The delivery company faces expulsion from the London Stock Exchange after falling out with its auditor – but what does this mean for investors?
May 16, 2022

Investors in DX Group (DX.) have faced a barrage of bad news this year. In January, the courier was suspended from trading on Aim after it failed to publish its annual results on time. The hold-up was due to a corporate governance inquiry, sparked by an earlier internal investigation.

One month later, DX’s auditor, Grant Thornton, resigned over “serious concerns” stemming from its latest audit. These related to "the company’s governance and to executive conduct, specifically arising in connection with... actual or potential breaches of law", the auditor said in a letter. 

Since then, DX has struggled to appoint a new auditor and is facing the “material risk” that it will not publish its accounts by 5 July 2022 – a year after the end of the relevant financial period. If this happens, the London Stock Exchange could permanently remove DX’s shares from Aim, unless an exemption to the rules is agreed. 

Things aren’t looking promising. Even if DX manages to appoint an auditor immediately, the company will have less than two months to carry out its review. According to one analyst, this is a tighter timeframe than most auditors have for businesses they have worked with before, let alone a new company accused of rule-breaking. The likelihood of DX filing its results by 5 July seems slim. 
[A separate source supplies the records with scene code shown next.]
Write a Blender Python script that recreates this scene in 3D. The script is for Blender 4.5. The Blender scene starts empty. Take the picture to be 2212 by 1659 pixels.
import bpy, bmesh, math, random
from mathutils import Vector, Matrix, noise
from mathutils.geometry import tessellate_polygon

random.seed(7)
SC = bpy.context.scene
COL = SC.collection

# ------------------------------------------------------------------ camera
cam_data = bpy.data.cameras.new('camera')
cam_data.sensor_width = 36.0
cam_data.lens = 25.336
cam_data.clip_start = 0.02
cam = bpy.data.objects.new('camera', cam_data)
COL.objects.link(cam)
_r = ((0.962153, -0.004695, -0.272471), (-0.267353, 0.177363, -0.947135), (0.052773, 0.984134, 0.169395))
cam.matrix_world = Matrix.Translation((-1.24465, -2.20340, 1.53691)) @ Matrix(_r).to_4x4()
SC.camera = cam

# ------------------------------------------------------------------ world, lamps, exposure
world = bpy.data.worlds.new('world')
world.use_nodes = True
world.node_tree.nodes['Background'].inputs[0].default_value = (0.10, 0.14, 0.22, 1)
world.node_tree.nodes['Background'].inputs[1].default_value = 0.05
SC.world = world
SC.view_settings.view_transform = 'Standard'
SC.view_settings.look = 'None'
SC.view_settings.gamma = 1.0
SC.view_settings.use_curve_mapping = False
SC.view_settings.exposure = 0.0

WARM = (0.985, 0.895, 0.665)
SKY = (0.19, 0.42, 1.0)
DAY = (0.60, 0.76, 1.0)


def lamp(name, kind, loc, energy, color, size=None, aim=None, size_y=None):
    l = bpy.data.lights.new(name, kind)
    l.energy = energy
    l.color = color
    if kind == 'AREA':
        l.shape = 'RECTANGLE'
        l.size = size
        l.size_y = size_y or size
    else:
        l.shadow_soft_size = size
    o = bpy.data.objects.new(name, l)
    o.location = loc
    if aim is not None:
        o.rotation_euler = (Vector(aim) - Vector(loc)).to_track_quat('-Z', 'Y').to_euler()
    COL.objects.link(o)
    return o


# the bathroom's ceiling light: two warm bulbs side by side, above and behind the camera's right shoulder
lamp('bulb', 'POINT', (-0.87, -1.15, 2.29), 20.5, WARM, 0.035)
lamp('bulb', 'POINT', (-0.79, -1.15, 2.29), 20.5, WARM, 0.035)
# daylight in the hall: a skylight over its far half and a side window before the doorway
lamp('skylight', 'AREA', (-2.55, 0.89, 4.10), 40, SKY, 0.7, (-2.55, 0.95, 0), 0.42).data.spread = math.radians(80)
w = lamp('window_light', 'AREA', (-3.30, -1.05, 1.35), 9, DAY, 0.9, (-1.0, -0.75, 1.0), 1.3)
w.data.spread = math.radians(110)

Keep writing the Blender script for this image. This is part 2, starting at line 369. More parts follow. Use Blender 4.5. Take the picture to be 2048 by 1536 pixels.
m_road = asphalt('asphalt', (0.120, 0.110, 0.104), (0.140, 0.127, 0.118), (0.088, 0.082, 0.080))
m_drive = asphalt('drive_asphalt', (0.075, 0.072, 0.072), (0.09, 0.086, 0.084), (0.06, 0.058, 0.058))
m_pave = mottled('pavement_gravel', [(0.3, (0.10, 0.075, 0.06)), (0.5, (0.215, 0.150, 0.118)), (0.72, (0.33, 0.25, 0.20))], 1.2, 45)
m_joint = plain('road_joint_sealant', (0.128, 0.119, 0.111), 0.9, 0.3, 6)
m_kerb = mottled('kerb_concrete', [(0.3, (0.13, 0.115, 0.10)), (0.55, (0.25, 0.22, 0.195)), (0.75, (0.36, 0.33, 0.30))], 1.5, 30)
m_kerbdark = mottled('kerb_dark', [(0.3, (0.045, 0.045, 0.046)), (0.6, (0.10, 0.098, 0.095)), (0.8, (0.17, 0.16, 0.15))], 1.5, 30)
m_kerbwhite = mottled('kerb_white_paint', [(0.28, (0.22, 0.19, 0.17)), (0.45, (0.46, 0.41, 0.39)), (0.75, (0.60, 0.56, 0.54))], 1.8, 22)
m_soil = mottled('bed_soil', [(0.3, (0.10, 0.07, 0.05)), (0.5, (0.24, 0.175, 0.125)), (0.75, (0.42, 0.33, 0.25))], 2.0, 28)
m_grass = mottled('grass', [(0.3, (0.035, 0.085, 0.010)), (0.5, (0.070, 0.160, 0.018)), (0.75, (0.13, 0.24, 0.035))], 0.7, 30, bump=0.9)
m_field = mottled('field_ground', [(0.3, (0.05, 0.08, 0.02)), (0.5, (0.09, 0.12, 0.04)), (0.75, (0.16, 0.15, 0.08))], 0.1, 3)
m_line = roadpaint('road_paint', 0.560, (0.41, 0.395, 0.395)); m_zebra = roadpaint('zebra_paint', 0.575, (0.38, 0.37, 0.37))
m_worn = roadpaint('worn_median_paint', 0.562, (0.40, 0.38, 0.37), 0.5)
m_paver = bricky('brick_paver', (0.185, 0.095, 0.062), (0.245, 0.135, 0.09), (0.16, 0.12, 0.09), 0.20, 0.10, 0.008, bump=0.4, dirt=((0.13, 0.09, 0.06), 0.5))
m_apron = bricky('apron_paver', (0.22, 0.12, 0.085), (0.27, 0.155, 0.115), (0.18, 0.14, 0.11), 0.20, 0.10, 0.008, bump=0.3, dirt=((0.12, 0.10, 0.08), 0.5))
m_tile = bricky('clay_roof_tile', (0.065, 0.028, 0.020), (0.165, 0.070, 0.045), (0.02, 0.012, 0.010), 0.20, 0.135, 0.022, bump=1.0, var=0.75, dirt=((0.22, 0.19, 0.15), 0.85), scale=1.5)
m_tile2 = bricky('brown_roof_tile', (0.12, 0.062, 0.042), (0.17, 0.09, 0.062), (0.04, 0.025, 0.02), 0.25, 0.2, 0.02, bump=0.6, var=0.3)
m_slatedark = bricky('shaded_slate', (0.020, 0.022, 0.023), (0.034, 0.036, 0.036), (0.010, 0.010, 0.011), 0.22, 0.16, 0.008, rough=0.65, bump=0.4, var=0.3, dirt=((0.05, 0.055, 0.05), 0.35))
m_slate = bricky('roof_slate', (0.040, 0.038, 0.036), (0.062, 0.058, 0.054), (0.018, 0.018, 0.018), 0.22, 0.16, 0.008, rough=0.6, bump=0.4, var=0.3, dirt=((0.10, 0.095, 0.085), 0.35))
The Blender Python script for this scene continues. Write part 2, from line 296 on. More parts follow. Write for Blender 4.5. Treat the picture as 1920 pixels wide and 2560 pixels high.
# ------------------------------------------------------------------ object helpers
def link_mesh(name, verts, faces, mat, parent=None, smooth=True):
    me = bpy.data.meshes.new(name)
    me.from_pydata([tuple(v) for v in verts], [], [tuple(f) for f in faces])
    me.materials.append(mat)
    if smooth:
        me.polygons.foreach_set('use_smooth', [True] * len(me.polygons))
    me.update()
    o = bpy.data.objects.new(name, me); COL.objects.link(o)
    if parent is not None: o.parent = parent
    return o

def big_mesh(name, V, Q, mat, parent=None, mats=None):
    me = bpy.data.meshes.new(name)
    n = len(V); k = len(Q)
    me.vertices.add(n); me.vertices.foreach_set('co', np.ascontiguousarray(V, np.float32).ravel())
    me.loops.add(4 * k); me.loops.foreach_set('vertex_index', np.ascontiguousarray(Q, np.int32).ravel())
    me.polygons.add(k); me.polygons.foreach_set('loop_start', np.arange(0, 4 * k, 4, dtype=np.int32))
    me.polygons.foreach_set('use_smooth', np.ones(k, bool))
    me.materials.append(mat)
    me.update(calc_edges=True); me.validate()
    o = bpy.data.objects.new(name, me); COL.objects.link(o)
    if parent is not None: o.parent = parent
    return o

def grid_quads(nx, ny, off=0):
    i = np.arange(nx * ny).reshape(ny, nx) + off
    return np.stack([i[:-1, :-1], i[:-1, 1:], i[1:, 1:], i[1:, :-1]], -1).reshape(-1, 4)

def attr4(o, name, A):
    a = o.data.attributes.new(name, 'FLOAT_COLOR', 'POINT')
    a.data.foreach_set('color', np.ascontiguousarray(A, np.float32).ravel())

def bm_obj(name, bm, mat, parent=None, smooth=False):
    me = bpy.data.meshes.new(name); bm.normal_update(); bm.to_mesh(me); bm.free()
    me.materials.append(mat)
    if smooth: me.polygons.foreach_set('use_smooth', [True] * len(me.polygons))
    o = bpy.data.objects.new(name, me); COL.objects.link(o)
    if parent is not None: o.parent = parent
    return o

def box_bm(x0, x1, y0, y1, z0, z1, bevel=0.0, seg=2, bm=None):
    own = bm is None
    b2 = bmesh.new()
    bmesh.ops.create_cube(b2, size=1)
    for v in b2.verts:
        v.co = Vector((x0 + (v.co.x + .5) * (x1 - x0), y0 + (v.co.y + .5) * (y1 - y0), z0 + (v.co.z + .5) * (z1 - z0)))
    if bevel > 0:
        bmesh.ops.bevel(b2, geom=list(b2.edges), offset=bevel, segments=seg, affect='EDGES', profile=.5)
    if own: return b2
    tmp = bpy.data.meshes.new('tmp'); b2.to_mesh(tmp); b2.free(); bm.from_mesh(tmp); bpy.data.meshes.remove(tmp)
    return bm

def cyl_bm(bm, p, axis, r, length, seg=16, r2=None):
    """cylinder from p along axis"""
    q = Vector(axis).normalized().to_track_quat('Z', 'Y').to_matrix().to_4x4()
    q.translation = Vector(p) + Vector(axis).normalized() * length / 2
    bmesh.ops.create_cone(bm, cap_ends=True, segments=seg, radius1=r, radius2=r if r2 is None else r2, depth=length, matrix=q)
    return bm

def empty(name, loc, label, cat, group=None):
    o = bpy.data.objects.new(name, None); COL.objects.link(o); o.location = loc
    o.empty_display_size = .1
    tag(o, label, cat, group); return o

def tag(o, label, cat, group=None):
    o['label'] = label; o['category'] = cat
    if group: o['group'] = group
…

A delisting would leave investors in an extremely awkward position. While they would retain ownership rights, they would be holding shares in a private company. As a result, much of the regulation that keeps public groups in check would fall away. Reporting obligations, for example, are more relaxed for private companies, making financial information harder to come by, while it is also far trickier to sell shares when they are not being traded on an exchange. The normal process of price formation cannot take place and there is a general lack of transparency. 

A cloud of mystery still hangs over DX’s troubles. Grant Thornton claimed that DX provided it with “inaccurate information”, which failed to give a “full picture of the scale and seriousness” of what had taken place, without going into more detail about what offences might have been committed, or by who. 

DX’s board said these reasons do not accurately reflect the current situation, and stressed that its inquiry relates to a disciplinary matter, rather than to the group’s financial performance and position.

Expulsion from the stock exchange due to late results is unusual. Companies typically delist after a failed attempt to squeeze out a minority shareholder, during which the majority offers to buy the shares or threatens to delist. 

A DX spokesperson said shareholders would hold shares in a private company if the company were removed from Aim. DX's nominated adviser (Nomad) did not respond to a request for comment. All Aim companies are required to have a Nomad to advise them of their obligations once on the market, and during admission.